Well, I was under the impression that my analysis did “have [something] to add”. Thanks for discrediting and trivializing my analysis. You feel compelled to point out that you did not compose your response on VALUABLE time, but rather INSIGNIFICANT time, “a few minutes on [your] hands before [you] leave for . . . [v]acation”. Thus, my analysis is not worthy of your valuable time, only what’s left -- the table scraps.
Just for your information, I’m composing my response to you on VALUABLE time.

4)THE SEMI-MYTH OF OBJECTIVITY: I don’t think judgements are entirely out of place in news articles. Sometimes I write news stories that are quite sharply worded, and have a clear point of view. Sometimes it’s the journalist’s duty to take a look at two sets of facts presented by two sets of people and try to objectively determine who is telling the truth. In the case of this article, I thought the best approach was to lay out the opinions of militia members without explicit commentary on my part.
It wasn’t the “explicit” commentary I was worried about, it was the “implicit” commentary!

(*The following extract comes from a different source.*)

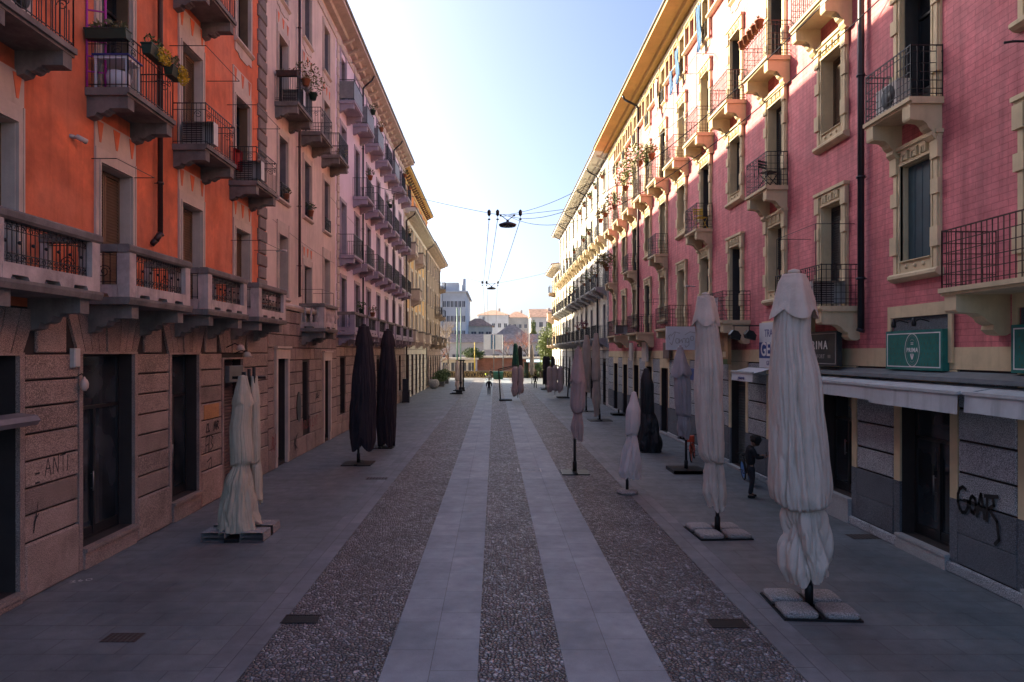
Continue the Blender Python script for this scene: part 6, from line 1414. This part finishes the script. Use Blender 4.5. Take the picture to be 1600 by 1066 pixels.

Some of you are going to remain convinced, as Mr. Krusch obviously is, that the story was loaded with bias. That’s your right. But if you really think using words like “toting” and “irate” are indicative of bias, then I’m afraid you need to take a hard look at your own biases. Mr. Krusch, if you want to ban and censor words like “white” and “toting” and “irate” from TIME magazine, I don’t even want to attempt to make the attempt to try to please you or conform to your notions of verbal correctness. Happy Holidays everyone!!!
It is not just the use of the words “toting” and “irate” which exemplifies a nascent bias, but rather the whole thrust of the article. Don’t try to reduce the entire puzzle to a couple of pieces (your modus operandi is showing). I have not advocated, nor will ever advocate, “ban[ning]” or “censor[ing] words like” “white” or “toting” or “male”, nor even your combination of these terms and others into a patchwork quilt of biased reporting.
“Verbal correctness” is not the issue; biased reporting is.